Tracking athletes with a GPS

Opponents know that Kaelen Watson, U of T's most recent female athlete of the year, is a force to be reckoned with on the field hockey turf. What few would know is that Watson and her 2010 CIS championship-winning team are playing with an unprecedented, hidden edge: a tiny GPS tracking system tucked between their shoulder blades that's tracking their game to enhance the team's training strategy. Jason Vescovi, a former post-doctoral fellow in the Faculty of Phyiscal Education and Health and one-time research associate with Dean Ira Jacobs, recently chose the University of Toronto team to broaden his research using GPS technology. Currently an applied sport scientist at the Canadian Sport Centre Ontario (CSCO) and the physiologist for the women's national field hockey team, Vescovi is one of the only experts in North America to use a GPS system for studying female athletes.

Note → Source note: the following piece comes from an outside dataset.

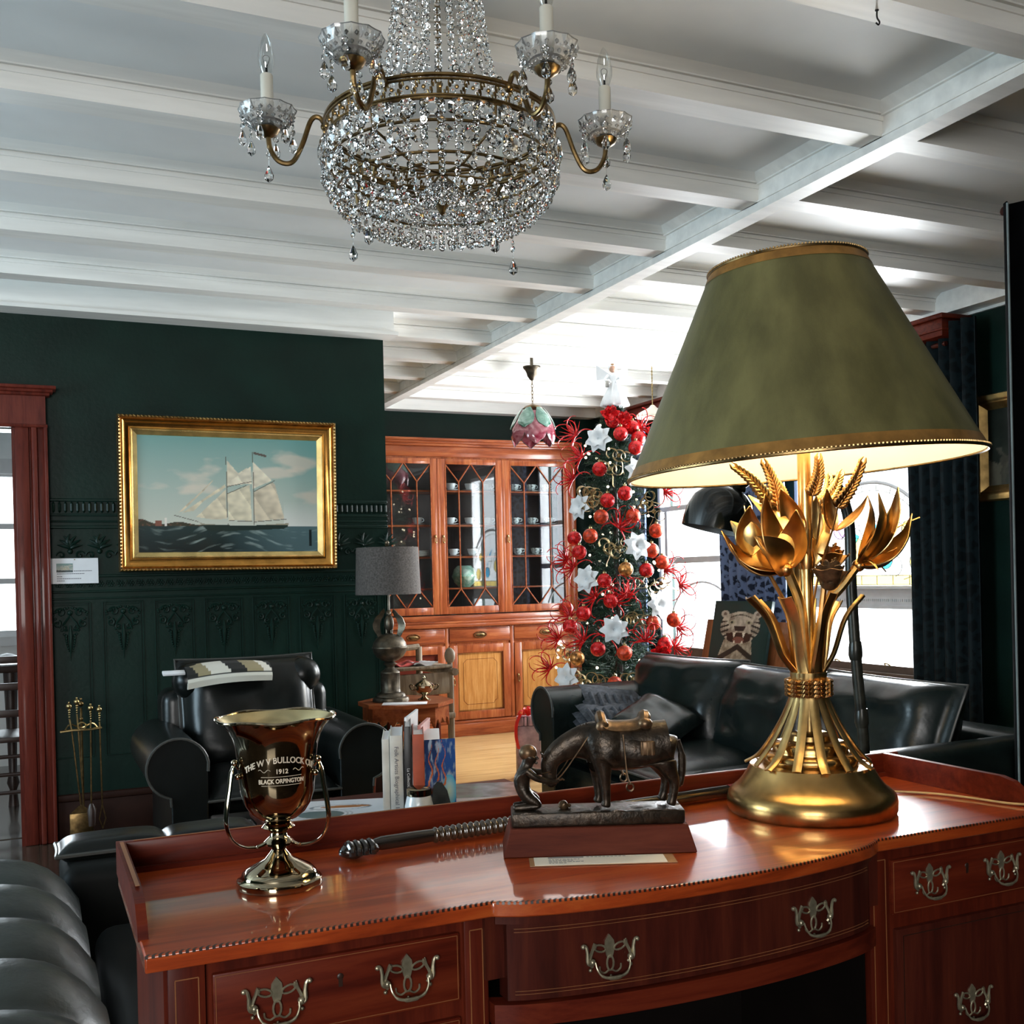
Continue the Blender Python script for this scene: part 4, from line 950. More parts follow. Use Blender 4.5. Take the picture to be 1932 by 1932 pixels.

Monitoring Demands of the Game Much like the systems in many cars today, Vescovi's GPS units track where athletes go, how far they travel and at what speed. "Just as endurance athletes train in certain heart rate zones, we're able to track distances covered in different speed zones," said Vescovi. "So instead of monitoring heart rate ranges, we're looking at speed zones from zero to six kilometres an hour, being walking, all the way up to above 18 kilometres an hour, which is considered sprinting, and then everywhere in between." The technology sheds new light on the demands of the game, giving Vescovi more detailed information to make targeted recommendations for training and developing players from one level to the next.